The second came from the aforementioned Polychromia. Most of Polychromia’s ideas could fit neatly into this framework in some way, but one really stood out to me: Yellow, the color of boredom, imagination, art, fabrication, transformation and exaggeration. 


What was most interesting was that these two new colors, Gray and Yellow, also perfectly opposed each other. Where Gray is colorless, washed out, uninteresting, technologically advanced, collectivist and overly obsessed with order and rules; Yellow is larger-than-life, colorful, artistic, creative, dynamic, dramatic and constantly changing. These two colors needed to be added, and they needed to be opposites. 


The placement here became clear immediately. Yellow’s obsession with art and creativity felt right at home in the Red-Black-Green quadrant of things. Meanwhile, Gray’s focus on rules, order and technology meant it should go somewhere in the White-Blue-Purple side of the pie. Ultimately, I decided that Yellow should be placed between Red and Green, while Gray should be placed between Purple and Blue, making our hexagon an octagon. (For bonus points, this also puts Gray exactly between Black and White. Hell yeah.)
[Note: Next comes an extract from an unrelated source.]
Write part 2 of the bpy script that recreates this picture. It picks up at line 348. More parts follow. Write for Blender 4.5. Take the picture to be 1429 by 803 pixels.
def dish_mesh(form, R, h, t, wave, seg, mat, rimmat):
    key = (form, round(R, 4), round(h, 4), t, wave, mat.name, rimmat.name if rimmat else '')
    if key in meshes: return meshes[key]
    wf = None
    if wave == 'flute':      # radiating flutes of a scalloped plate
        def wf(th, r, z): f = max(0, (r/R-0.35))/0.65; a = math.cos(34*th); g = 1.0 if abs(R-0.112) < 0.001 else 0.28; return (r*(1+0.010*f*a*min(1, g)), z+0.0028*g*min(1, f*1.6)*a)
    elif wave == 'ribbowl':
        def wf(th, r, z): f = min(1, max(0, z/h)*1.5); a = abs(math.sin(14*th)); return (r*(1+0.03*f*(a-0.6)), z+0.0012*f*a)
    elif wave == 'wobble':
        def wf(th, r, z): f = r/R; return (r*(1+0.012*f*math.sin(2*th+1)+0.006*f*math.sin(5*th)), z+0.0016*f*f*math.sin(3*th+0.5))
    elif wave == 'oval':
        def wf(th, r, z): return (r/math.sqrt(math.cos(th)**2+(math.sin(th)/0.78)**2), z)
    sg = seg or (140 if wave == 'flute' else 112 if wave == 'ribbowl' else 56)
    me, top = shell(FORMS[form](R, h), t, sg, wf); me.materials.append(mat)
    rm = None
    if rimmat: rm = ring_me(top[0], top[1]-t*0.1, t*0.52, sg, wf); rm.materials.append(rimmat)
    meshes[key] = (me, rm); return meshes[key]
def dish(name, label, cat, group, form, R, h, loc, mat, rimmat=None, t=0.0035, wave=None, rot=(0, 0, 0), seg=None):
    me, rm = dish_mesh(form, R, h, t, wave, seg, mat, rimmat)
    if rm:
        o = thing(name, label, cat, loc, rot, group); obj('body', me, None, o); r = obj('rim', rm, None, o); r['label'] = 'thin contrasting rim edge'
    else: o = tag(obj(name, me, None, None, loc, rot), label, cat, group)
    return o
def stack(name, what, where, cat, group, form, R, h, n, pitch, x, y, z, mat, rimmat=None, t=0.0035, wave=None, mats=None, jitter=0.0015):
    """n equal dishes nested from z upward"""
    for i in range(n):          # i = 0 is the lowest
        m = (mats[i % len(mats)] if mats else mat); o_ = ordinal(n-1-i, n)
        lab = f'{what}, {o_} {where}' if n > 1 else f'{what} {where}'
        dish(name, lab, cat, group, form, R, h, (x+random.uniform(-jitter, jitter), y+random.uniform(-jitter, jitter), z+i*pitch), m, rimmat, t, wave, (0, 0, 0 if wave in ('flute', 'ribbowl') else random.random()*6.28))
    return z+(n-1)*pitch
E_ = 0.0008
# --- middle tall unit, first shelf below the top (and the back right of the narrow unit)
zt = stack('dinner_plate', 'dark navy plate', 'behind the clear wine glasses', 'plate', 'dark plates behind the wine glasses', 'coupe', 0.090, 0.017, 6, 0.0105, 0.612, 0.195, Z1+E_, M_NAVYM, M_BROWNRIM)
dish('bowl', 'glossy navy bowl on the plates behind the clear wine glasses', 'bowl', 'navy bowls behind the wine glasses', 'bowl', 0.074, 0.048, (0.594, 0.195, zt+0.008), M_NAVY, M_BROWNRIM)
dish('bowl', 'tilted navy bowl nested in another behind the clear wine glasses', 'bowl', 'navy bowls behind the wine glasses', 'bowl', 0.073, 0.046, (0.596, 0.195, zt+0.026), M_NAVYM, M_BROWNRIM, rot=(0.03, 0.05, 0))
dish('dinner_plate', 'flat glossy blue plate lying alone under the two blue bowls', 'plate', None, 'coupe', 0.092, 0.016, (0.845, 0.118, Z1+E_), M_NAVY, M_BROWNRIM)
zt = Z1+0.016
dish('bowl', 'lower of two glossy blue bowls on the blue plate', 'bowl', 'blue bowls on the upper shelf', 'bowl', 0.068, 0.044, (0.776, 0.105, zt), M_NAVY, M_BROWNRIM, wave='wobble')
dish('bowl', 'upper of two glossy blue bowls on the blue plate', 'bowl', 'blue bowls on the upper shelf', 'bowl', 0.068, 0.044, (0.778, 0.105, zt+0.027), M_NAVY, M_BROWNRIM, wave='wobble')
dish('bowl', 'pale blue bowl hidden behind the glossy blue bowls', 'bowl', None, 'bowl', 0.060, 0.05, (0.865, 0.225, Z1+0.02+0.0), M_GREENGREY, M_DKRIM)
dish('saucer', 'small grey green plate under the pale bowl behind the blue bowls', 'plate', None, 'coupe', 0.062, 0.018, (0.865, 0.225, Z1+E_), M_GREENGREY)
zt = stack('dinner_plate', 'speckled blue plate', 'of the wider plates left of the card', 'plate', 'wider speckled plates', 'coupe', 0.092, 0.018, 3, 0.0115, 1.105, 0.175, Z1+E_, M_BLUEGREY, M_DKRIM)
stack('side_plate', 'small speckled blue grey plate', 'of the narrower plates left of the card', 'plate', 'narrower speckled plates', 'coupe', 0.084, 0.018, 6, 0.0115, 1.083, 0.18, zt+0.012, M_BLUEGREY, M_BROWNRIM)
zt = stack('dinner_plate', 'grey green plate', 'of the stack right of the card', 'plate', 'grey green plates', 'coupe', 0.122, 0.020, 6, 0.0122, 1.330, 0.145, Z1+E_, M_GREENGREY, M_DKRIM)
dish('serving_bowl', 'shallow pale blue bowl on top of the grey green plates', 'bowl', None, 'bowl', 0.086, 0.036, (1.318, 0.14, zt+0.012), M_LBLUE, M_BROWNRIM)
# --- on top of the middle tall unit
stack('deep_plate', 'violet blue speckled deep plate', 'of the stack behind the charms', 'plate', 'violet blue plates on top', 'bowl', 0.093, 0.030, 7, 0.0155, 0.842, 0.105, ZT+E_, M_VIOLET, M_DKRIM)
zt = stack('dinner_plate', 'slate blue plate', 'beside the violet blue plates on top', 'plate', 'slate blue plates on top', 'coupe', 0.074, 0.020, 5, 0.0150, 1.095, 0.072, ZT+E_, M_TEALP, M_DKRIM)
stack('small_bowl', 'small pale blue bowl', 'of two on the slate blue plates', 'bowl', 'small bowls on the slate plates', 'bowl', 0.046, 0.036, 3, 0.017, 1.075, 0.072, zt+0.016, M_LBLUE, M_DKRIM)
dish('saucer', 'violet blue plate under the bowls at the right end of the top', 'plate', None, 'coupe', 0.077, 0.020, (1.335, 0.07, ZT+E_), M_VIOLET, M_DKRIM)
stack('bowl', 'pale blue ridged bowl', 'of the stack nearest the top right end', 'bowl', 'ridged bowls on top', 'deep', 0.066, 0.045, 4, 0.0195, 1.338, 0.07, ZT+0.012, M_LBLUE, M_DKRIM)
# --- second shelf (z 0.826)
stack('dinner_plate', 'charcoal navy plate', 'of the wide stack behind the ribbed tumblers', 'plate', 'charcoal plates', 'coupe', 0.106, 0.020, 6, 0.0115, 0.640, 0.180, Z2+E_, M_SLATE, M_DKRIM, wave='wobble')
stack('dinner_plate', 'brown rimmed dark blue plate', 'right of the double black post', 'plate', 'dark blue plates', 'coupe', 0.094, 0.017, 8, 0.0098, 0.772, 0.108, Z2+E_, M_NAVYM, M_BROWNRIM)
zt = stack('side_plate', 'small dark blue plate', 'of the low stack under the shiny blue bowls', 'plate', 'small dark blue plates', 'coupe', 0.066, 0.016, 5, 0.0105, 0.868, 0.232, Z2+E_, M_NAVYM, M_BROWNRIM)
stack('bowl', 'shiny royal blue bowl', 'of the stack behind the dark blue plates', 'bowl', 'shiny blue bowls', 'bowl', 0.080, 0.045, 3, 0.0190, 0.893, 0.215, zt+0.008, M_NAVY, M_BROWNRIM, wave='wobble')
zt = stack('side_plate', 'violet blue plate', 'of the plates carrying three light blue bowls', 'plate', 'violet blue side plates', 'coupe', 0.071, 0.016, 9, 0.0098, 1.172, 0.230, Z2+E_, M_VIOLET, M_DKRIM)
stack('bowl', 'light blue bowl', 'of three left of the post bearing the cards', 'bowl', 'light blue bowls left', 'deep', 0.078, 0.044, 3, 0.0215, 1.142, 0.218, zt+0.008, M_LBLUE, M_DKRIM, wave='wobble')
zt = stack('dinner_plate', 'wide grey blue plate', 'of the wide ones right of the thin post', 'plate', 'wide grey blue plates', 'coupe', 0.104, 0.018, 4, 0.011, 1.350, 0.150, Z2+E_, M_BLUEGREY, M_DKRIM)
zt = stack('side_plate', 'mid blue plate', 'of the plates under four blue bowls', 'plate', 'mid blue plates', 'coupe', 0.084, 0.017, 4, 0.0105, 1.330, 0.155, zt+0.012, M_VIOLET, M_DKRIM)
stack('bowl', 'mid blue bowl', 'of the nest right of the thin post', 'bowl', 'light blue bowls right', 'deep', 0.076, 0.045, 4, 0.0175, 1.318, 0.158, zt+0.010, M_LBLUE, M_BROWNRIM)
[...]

The problem with doing this is that Gray and Yellow don’t really have any new playstyle to bring to the table, seeing as WotC only defines TCG decks as having six playstyles to begin with. Oh well. That’s definitely a disadvantage, but I still think this is an interesting enough idea. 


However, these decks do have a clear mechanical focus. Yellow is a color that embodies fresh new ideas and creativity, so it gets unconventional Scheme and Saga cards as it specialties. Meanwhile, Gray focuses on defensive mechanics: boosting toughness, abilities that activate when blocking, increasing life, that sort of thing. One idea I particularly like is for Gray to have a mechanic akin to Shields from Duel Masters, where players can set aside the top cards of their deck and those can be added back to the hand later to nullify instances of battle damage.